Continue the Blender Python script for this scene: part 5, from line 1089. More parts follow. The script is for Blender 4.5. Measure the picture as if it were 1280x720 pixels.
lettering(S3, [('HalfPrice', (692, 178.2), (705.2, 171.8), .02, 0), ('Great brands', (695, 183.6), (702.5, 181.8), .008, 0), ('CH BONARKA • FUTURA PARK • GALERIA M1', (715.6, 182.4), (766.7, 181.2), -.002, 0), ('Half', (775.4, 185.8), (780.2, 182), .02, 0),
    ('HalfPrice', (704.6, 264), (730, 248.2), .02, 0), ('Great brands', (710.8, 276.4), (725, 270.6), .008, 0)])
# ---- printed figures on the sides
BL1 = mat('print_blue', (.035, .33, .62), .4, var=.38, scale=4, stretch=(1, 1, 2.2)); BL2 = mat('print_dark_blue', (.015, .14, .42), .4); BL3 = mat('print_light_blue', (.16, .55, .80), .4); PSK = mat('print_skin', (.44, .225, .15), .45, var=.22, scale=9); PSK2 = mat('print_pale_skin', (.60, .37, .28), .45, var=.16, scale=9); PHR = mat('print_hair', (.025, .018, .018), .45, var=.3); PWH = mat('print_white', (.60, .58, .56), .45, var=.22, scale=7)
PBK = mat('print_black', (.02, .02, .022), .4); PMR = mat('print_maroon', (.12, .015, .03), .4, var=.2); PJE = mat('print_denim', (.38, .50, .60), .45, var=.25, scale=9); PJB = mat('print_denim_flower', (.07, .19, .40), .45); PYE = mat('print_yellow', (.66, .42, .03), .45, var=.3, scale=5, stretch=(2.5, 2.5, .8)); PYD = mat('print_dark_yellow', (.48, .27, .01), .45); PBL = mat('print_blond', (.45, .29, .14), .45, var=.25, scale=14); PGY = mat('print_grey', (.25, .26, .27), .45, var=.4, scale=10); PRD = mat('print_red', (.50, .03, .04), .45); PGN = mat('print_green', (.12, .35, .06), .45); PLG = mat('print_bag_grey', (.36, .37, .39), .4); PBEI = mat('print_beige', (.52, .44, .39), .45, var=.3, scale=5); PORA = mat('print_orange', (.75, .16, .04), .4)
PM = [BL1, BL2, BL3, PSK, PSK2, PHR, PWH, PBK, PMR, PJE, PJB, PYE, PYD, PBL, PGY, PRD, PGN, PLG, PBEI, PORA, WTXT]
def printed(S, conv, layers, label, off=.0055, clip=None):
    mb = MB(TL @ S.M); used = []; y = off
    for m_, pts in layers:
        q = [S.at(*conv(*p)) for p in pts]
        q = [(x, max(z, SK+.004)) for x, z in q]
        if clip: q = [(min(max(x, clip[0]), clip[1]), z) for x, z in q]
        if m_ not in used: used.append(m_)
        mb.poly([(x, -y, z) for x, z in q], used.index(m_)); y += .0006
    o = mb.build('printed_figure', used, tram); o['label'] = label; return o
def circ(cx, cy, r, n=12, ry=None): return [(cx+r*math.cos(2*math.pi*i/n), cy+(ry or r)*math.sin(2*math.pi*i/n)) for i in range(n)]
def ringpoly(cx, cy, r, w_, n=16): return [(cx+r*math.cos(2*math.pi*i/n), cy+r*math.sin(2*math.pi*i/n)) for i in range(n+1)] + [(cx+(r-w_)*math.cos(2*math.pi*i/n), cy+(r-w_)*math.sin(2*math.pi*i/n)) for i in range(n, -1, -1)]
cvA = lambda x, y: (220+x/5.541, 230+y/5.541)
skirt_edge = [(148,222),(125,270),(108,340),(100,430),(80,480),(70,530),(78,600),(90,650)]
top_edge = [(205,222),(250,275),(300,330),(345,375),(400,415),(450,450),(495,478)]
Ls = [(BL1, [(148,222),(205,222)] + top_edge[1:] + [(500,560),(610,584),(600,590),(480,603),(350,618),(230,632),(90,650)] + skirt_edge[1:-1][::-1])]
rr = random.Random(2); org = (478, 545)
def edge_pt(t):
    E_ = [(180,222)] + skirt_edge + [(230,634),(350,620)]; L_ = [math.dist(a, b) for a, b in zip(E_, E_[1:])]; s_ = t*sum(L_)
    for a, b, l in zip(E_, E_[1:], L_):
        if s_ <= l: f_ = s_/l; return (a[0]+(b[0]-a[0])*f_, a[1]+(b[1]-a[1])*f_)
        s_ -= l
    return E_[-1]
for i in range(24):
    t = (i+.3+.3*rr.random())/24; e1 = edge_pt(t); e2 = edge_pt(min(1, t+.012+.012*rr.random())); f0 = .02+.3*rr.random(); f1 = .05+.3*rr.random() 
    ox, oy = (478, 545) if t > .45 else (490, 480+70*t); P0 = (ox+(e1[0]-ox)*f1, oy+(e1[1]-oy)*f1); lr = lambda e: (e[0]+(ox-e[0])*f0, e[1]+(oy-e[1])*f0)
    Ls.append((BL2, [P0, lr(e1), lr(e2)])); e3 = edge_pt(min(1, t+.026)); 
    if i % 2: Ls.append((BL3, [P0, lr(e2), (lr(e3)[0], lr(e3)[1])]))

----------

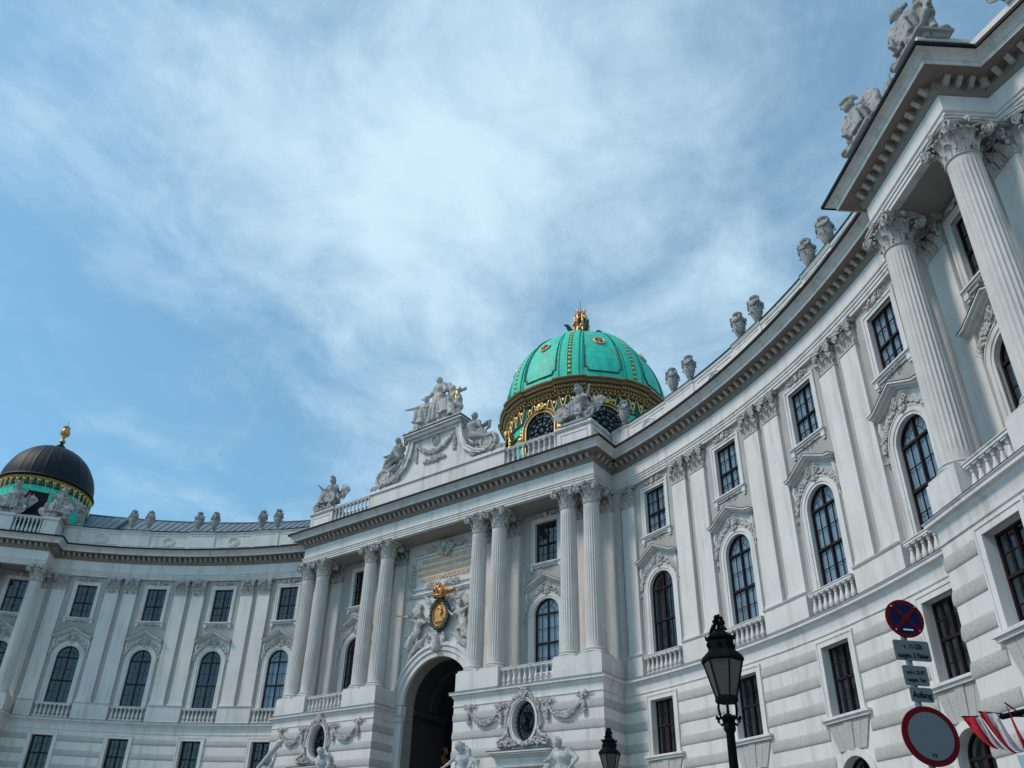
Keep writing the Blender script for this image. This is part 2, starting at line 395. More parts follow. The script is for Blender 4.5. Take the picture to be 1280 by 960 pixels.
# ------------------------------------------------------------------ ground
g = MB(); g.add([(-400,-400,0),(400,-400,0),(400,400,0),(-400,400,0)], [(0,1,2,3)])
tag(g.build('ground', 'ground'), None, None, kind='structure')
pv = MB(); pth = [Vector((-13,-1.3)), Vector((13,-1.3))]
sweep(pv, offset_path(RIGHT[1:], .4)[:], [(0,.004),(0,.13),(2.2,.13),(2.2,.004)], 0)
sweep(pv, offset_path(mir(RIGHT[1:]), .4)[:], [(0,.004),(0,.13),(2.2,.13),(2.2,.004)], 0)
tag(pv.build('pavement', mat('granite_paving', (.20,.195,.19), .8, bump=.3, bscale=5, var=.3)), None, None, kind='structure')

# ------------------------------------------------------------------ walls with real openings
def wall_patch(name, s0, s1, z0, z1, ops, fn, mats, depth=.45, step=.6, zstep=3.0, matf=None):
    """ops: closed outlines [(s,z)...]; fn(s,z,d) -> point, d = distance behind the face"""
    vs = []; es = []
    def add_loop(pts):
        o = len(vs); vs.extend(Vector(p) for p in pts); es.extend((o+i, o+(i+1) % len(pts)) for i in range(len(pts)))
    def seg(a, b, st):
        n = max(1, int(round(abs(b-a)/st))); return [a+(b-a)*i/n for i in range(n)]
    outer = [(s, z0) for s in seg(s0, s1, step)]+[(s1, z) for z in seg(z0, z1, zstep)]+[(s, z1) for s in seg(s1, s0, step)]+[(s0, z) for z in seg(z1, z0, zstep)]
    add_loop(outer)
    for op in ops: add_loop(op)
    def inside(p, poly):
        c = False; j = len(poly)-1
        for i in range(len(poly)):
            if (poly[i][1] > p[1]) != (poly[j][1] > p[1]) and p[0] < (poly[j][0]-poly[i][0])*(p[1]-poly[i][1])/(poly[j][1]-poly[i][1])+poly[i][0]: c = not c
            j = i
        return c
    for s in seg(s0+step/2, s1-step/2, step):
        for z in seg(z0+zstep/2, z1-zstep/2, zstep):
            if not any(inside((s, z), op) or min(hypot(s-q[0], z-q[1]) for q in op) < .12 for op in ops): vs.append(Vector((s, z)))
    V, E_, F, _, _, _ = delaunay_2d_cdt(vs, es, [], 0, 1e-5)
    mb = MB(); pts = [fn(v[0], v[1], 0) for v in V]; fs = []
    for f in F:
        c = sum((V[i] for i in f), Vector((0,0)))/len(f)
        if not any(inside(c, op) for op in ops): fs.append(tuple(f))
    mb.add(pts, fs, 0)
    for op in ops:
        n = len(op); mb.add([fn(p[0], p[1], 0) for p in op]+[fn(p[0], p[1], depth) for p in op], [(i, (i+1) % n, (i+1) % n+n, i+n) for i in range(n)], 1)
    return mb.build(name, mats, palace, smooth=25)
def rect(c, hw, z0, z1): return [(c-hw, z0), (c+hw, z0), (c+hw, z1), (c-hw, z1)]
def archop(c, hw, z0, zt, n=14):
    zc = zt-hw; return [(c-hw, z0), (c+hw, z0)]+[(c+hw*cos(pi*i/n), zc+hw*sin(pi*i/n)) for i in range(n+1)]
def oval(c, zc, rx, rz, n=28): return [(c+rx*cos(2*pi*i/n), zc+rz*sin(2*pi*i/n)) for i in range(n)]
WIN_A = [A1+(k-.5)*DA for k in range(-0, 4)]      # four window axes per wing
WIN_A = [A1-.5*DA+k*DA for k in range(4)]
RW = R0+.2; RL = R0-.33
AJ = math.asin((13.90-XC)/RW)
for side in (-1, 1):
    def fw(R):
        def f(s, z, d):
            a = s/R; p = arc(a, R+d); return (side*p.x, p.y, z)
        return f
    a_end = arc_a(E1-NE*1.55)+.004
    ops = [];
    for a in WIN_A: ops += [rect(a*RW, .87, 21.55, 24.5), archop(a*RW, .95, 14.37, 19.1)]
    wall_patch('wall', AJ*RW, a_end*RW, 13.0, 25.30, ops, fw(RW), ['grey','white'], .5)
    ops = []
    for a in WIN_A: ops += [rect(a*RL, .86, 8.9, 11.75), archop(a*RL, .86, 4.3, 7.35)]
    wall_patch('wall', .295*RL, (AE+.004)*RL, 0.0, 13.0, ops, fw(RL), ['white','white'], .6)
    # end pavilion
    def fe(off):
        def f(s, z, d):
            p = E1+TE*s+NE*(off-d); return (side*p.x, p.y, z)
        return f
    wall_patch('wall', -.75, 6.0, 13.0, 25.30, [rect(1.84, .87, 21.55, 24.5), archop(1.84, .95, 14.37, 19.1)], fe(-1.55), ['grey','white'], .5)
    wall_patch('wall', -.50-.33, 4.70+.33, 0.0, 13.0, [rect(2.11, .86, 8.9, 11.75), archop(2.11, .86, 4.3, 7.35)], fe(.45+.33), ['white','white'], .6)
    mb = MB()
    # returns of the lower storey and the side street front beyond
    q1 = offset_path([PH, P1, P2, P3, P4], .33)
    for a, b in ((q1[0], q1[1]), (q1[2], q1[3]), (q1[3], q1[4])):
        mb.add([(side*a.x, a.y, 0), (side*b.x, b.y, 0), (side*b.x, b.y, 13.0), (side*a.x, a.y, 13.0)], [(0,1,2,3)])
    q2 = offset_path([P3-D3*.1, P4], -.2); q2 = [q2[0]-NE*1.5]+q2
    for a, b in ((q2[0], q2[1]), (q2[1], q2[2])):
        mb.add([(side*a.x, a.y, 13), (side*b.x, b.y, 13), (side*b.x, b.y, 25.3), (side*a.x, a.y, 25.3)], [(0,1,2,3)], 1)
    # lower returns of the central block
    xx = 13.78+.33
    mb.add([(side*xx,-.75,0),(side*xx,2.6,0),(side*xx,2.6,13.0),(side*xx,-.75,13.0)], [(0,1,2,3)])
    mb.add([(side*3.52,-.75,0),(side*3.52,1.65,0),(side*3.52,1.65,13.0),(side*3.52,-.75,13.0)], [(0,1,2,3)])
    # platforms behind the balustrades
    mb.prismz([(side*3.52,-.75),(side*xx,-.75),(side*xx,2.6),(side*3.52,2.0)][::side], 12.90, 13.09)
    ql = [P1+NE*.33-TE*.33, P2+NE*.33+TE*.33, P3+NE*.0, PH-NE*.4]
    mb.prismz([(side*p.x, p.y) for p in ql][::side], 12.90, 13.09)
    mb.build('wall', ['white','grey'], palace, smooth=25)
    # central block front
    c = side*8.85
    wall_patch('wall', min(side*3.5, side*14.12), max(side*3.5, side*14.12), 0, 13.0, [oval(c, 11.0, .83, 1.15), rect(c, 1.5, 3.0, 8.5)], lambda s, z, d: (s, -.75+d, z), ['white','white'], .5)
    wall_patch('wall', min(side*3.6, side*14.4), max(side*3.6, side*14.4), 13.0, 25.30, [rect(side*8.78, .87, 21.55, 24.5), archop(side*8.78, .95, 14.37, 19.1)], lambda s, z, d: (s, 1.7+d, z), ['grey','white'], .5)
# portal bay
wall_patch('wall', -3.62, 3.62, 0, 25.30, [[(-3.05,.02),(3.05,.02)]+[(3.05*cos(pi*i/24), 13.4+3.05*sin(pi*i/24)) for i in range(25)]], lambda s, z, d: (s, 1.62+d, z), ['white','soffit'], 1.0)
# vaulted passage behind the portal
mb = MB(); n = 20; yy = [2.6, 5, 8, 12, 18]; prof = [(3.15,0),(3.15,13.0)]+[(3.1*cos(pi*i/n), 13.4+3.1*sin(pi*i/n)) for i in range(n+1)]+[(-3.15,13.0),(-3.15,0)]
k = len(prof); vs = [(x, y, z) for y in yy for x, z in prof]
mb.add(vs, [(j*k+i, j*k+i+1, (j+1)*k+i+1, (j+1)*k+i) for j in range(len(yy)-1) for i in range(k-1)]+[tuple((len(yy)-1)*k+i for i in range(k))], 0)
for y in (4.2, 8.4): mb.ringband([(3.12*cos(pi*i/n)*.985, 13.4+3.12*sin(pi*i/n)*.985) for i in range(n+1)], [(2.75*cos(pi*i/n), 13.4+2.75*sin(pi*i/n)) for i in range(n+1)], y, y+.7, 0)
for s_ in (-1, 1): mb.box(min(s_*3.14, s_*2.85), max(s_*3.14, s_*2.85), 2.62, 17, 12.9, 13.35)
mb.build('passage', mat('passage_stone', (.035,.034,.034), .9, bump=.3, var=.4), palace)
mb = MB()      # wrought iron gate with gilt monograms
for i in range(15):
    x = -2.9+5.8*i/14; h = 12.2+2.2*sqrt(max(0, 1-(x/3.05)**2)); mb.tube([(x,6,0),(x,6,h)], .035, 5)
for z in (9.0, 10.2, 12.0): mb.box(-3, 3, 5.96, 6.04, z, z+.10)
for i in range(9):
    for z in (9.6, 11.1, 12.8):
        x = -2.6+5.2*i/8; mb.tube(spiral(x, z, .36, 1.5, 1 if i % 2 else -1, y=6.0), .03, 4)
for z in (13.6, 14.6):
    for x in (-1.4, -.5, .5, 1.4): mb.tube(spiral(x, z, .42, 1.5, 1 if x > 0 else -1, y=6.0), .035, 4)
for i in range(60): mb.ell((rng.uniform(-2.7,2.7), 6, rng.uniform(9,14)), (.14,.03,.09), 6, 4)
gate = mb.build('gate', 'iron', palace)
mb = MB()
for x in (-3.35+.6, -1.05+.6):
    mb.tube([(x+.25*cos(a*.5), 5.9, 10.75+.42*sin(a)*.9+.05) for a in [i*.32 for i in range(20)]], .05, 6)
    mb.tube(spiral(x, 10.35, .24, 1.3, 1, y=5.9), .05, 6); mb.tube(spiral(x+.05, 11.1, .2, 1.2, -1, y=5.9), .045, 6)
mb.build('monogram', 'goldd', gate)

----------

## YOUR INSTRUCTIONS
Within the listing above, give again exactly every line from the line with "range(n+1)], y, y+.7, 0)" through the line with "17, 12.9, 13.35)", both included, and no other line.

## EXERCISE RESPONSE
for y in (4.2, 8.4): mb.ringband([(3.12*cos(pi*i/n)*.985, 13.4+3.12*sin(pi*i/n)*.985) for i in range(n+1)], [(2.75*cos(pi*i/n), 13.4+2.75*sin(pi*i/n)) for i in range(n+1)], y, y+.7, 0)
for s_ in (-1, 1): mb.box(min(s_*3.14, s_*2.85), max(s_*3.14, s_*2.85), 2.62, 17, 12.9, 13.35)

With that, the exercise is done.